Jupiter12(35mm)は85年製
Made in USSR

 ソ連のカメラは全て、製造ナンバーの上2桁が、製造年に一致する。寮に帰って手に入れたキエフを見てみると、1961年製であることがわかった。1961年のソ連といえば、ガガーリンが世界初の有人宇宙飛行に達成した年。ガガーリンと同じ空気を吸い、同じ時代を生きてきたのだ、このキエフは。などど、妄想するのが私の好みで、私は私のキエフを『ガガーリンキエフ』と呼ぶことにした。ちゃんと撮れるか心配だったけど、フィルムを入れて撮ってみると、ちゃんと撮れていて安心した。ソ連の工業製品は、世界の宇宙開発をバリバリに牽引していた、60年代が質が高いと言われている。さすが、ガガーリンキエフ! そして驚いたのは、Jupiterの写り。中心はシャープでありつつ、色がジワーとにじんでいる。オレンジをかじった時のような、ジューシーなにじみ。

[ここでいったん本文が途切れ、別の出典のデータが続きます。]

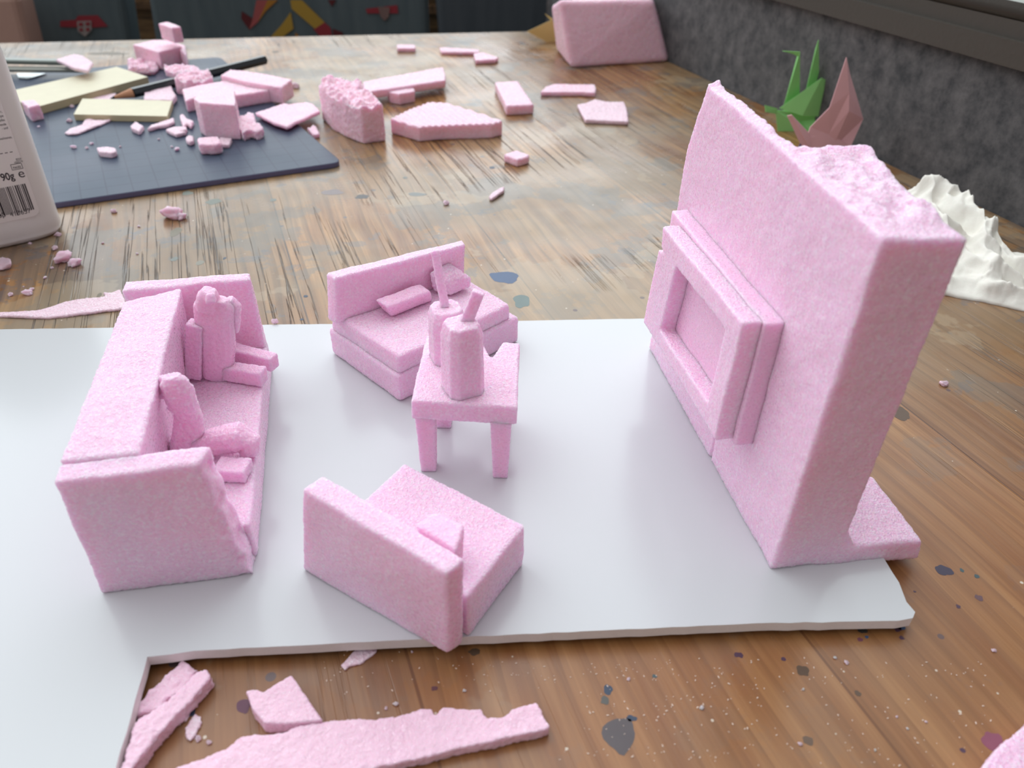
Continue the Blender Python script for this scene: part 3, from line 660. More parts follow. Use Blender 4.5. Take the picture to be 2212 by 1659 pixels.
# scraps right of the mat
blk('big pink foam block with a torn top, right of the cutting mat', [(688, 184), (705, 166), (740, 168), (771, 174), (800, 200), (828, 226), (779, 232), (745, 221), (712, 205)], (736, 301), 222, seed=8, amp=.05, bev=.08, fn=torn_top(.3), vox=.06)
slab('pink foam stick propped across a lump behind the cutting mat', [(783, 176), (958, 144), (963, 163), (962, 173), (795, 198), (786, 190)], .55, .45, seed=9)
blk('knobbly pink foam lump beneath the propped stick', [(834, 191), (863, 179), (893, 187), (897, 196), (862, 203), (840, 198)], (863, 228), 203, inset=.06, seed=10)
blk('large flat wedge of pink foam with a ridged shiny top', [(843, 257), (880, 238), (926, 220), (961, 221), (1020, 238), (1086, 261), (1062, 267), (960, 270), (904, 274)], (1082, 296), 264, seed=11, amp=.025, fn=ridged, vox=.055)
slab('small pink foam bar near the far table edge', [(858, 96), (897, 96), (897, 104), (858, 104)], .35, 0, seed=12)
slab('thin pink foam stick near the far table edge', [(950, 103), (965, 102), (1034, 106), (1036, 112), (953, 111)], .3, 0, seed=13)
slab('short tapered pink foam chip at the right end of the thin far stick', [(1023, 114), (1045, 113), (1077, 123), (1070, 128), (1027, 130)], .35, 0, seed=14)
blk('oblong pink foam offcut with a glossy notched top', [(1069, 177), (1119, 174), (1153, 225), (1094, 228)], (1151, 248), 226, seed=15, bev=.05)
slab('curved pink foam stick left of the large block', [(1168, 198), (1178, 187), (1196, 181), (1285, 182), (1288, 192), (1286, 200), (1255, 198), (1200, 198)], .35, 0, seed=16)
slab('flat square foam chip with a wavy far edge', [(1247, 225), (1265, 222), (1285, 213), (1312, 219), (1348, 219), (1354, 232), (1358, 262), (1264, 258)], .3, 0, M_flake, seed=17)
blk('small cube of pink foam alone on the middle of the wood', [(1087, 334), (1116, 323), (1145, 334), (1140, 339), (1118, 345)], (1117, 362), 345, seed=18, bev=.1)
slab('tiny pale foam splinter below the small cube', [(1056, 424), (1062, 416), (1078, 406), (1090, 402), (1088, 411), (1074, 420), (1062, 428)], .2, 0, M_flake, vox=.03, seed=19)
# the pile on the mat
blk('upper of the two far foam blocks, standing on the lower one', [(342, 50), (364, 47), (391, 57), (370, 60)], (392, 91), 57, z0=2.1, seed=20, amp=.02)
blk('lower of the two far foam blocks at the back of the pile', [(286, 96), (334, 86), (380, 87), (392, 100), (342, 112)], (342, 152), 112, z0=MZ, seed=21)
slab('narrow pink foam sliver against the right side of the lower far block', [(384, 92), (400, 98), (402, 118), (388, 108)], 1.2, MZ, seed=22)
blk('rounded lumpy foam chunk left of the lower far block', [(274, 134), (288, 126), (310, 128), (336, 126), (340, 140), (330, 150), (296, 150), (276, 146)], (310, 161), 147, z0=MZ, seed=23, amp=.09, bev=.2, fn=torn_top(.35, 1.2))
blk('flat rough pink foam scrap lying across the black pencil', [(354, 141), (392, 139), (428, 143), (432, 152), (380, 156), (356, 150)], (362, 167), 152, z0=MZ+.5, seed=24, amp=.05, fn=torn_top(.2))
blk('chunky torn foam cube in the middle of the pile', [(375, 168), (392, 149), (420, 152), (448, 147), (458, 162), (445, 168), (400, 173)], (385, 206), 170, z0=MZ, seed=25, amp=.06, fn=torn_top(.25))
blk('long pink foam wedge at the back right of the pile', [(476, 162), (497, 149), (560, 157), (631, 171), (608, 188), (540, 178)], (612, 226), 188, z0=MZ, seed=26)
blk('thick pink foam slab leaning forward in the pile', [(393, 192), (423, 185), (540, 163), (570, 175), (583, 194), (500, 207), (440, 205), (400, 216)], (512, 233), 205, z0=MZ, seed=27)
blk('upright block of pink foam with a slanted pale top, front of the pile', [(418, 213), (439, 187), (475, 188), (507, 195), (508, 227), (430, 222)], (507, 303), 227, z0=MZ, seed=28, amp=.02)
blk('small rounded foam cube in front of the upright block', [(424, 298), (440, 295), (472, 294), (479, 308), (462, 312), (430, 311)], (440, 336), 312, z0=MZ, seed=29, bev=.12)
slab('thin foam tab behind the small rounded cube', [(474, 296), (501, 298), (494, 312), (474, 312)], .25, MZ, M_flake, seed=30)
slab('flat ribbed foam plate reaching off the right edge of the mat', [(551, 243), (580, 233), (614, 221), (625, 224), (660, 220), (676, 223), (692, 240), (640, 262), (621, 273), (590, 264)], .25, MZ+.15, seed=31)
slab('forked pink crumb between the plate and the big block', [(663, 274), (670, 276), (675, 268), (684, 274), (690, 289), (676, 290)], .3, 0, seed=32, amp=.06)
slab('crooked pink foam crumb right of the upright block', [(512, 252), (530, 248), (534, 242), (548, 244), (551, 264), (562, 266), (569, 276), (555, 284), (540, 280), (524, 286), (514, 270)], .55, MZ, seed=33, amp=.09)
slab('stepped foam scrap lying on the pencil tip', [(312, 200), (318, 193), (336, 190), (340, 180), (352, 177), (368, 182), (372, 192), (380, 205), (372, 216), (310, 214)], .4, MZ+.05, M_flake, seed=34, amp=.04)
slab('thin pale foam strip beneath the pencil point', [(188, 211), (194, 206), (250, 200), (248, 208), (236, 215), (190, 216)], .12, MZ, M_flake, seed=35, vox=.05)
slab('feathery foam shaving in front of the shorter cream strip', [(138, 285), (150, 277), (176, 269), (182, 258), (194, 254), (206, 258), (241, 257), (225, 265), (190, 279), (165, 288), (145, 288)], .15, MZ, M_flake, seed=36, amp=.05, vox=.05)
slab('angular foam crumb under the middle of the cream strip', [(281, 271), (292, 261), (309, 271), (300, 283), (284, 276)], .3, MZ, M_flake, seed=37)
slab('slim curled foam shaving right of the angular crumb', [(317, 278), (324, 270), (345, 263), (358, 259), (374, 253), (377, 262), (360, 269), (340, 272)], .25, MZ, M_flake, seed=38, vox=.05)
slab('twisted foam crumb left of the upright block', [(387, 248), (395, 245), (404, 256), (418, 260), (412, 271), (402, 264), (396, 274), (391, 262)], .3, MZ, M_flake, seed=39, vox=.05)
slab('branching pale crumb below the twisted one', [(357, 278), (375, 273), (402, 272), (404, 279), (386, 282), (404, 284), (380, 290), (368, 285)], .25, MZ, M_flake, seed=40, vox=.05)
slab('little round foam crumb beside the foot of the upright block', [(401, 296), (408, 291), (418, 294), (418, 303), (408, 306), (402, 302)], .3, MZ, M_flake, seed=41, vox=.05)
slab('short roll of pale foam alone on the front left of the mat', [(208, 319), (220, 317), (234, 316), (250, 319), (251, 326), (240, 330), (214, 327)], .35, MZ, M_flake, seed=42, vox=.05)
blk('pink foam cube half hidden behind the glue bottle', [(45, 218), (74, 215), (86, 226), (60, 232)], (66, 263), 231, z0=MZ, seed=43)
slab('thin foam flake stuck on the grey knife', [(120, 128), (160, 116), (178, 119), (200, 134), (190, 152), (160, 146)], .25, MZ+1.0, M_flake, seed=44)
# big block at the far right
bbk = [P(1232, 148), P(1443, 135), V(14.4, 77.5, 0), V(3.2, 74.5, 0)]
t0_ = hz(bbk[0], 4); ty = bbk[0].y+1.2
tp = [PL(1205, 0, V(0, ty, 0), V(0, 1, 0)), PL(1412, 0, V(0, ty+2.2, 0), V(0, 1, 0))]
tp2 = [tp[1]+V(.2, 3.6, .1), PL(1190, 10, V(0, ty+4.5, 0), V(0, 1, 0))]
put(foam('foam_block', [loft(bbk, tp+tp2)], M_foamf, None, vox=.12, amp=.03, big=.05, bev=.35, seed=50, fb=.4), 'largest pink foam block, standing at the far corner by the grey wall', 'foam block')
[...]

 留学から帰ってきて「ロシア料理で何が美味しかった?」とよく聞かれるんだけど、ボルシチ、ピロシキ、カツレツなど、適宜、回答している。料理単品で美味しさを伝えるのは、どうしても舌足らずになってしまう。あの時、誰誰と食べた何何といった具合で、美味しい食べ物は私の思い出と、シチュエーションに絡み合っている。「ロシア料理で何が美味しかった?」という質問に対しては、変化球になるけど、「私の写真を見て」と、答えたいのだ。

Море во Владивостоке 2017, 海 ウラジオストク

 ウラジオストクは港町。私はルースキー島という島にある、寮に住んでいた。通っていた大学の語学センターも島にあった。授業が終わると暇なので、ジョギングしたり散歩をしたりした。大学の敷地内のこのビーチの写真はたくさん撮った。このカップルが見つめるのは、東。海の向こう650kmは、北海道。

Калина 2019, カリーナ(セイヨウカンボク)

 2019年11月、恋人と一緒にモスクワ旅行をした。旅行の日程の中で、友人のリュバーシャの実家に2泊、ホームステイさせてもらった。モスクワから北東に、列車で2時間-約100km。たどり着いたのは、のどかな村。またにダーチャ(別荘)文化。自然に囲まれ、DIYと家庭菜園。家の中はぬくぬくと暖かく、頭も体もゆるゆるにリラックス。写真は庭のカリーナを食べる、恋人とリュバーシャ。表情がシンクロして、姉妹のようだ。

Метеорит 2019, 隕石

 リュバーシャの実家から、車で30分くらい行ったところの隕石。パワースポットとして、観光地めいてる。売店もある。500年前に落ちたらしい。

Медуза во Владивостоке 2017, クラゲ ウラジオストク

 ガガーリンキエフを手に入れて、嬉しくなって、授業に行くときにも持って行った。女子大生のふくらはぎに、クラゲ。授業終わりの夕方は、オレンジ。